It's a pleasant and innocent pastime to look at optical illusions, planning to be initially pulled to error but then to overcome. On the other hand, it's not innocent to invite certain kinds of emotional illusions, to pursue a line of thought that one plans to excite in oneself an unjust scorn for someone or a feeling of class superiority, even if one plans and reasonably expects to overcome these mistaken emotions afterwards. Similarly, it can be a valuable exercise to take what one knows to be a piece of pseudoscientific reasoning and put oneself in the shoes of the reasoner, try to feel the force of that reasoning from the inside, as long as one is confident that one won't be finally taken in. But to do this with faulty moral reasoning seems deeply problematic: it is a bad thing to read Mein Kampf or watch Birth of a Nation while putting oneself in the author's or director's shoes, trying to feel the force of the moral convictions from the inside, even if one is confident that in the end one won't be taken in.

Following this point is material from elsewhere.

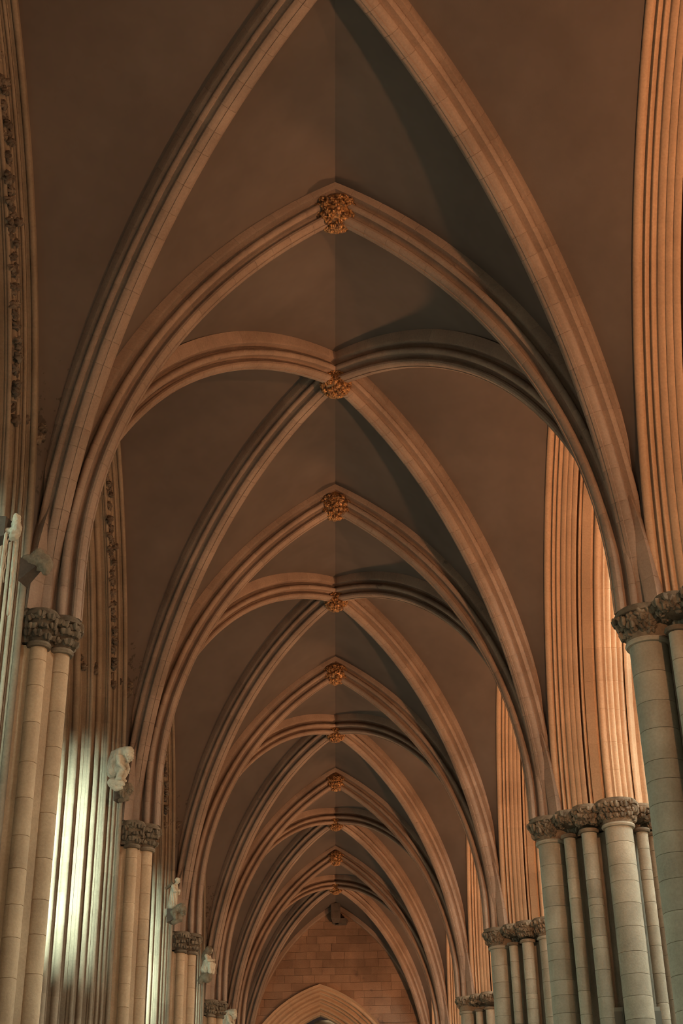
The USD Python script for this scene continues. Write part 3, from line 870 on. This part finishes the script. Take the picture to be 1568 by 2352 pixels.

Likewise, there need be nothing wrong with reading science fiction or fantasy that presents a world with laws of nature different from ours and to engage in the willing suspension of disbelief. It may even be fine when the world has a different mathematics from ours--to read, for instance, a story about a message encoded in π, a message that, we suppose, isn't there (at least not where the story says it is). But to engage in the willing suspension of disbelief when reading fiction that presents a morally different world--say a world where enslaving the weak is actually right (and not just seen as right)--is much more problematic.
Ever since I met it in Plato's Protagoras, I've been attracted to the idea that emotions are a kind of perception, akin to visual perception. But the above disanalogies need to be taken into account. I see two ways of doing this. The first is to say that emotion differs frmiom the senses qua perception. Perhaps, for instance, the senses present things as prima facie, something that needs to be weighed further by reason, while emotions present things as ultima facie. I doubt that that works, but maybe some approach along those lines works. The other is to say that the difference has to do with content. We might say, inspired by Robert Roberts, that emotions have as their subject matter evaluative matters of concern to one qua evaluate matters of concern to one. Maybe this makes the pursuit of emotional illusion problematic.
But is pursuit of all emotional illusion problematic? While it would be wrong to pursue a feeling of class superiority, would it be wrong to pursue a feeling of class inferiority, for instance to better feel compassion for people who have been socialized into such a feeling? I am inclined to think that even pursuit of a feeling of class inferiority is morally problematic. That's a feeling no one should have, and it is contrary to self-respect to feel it.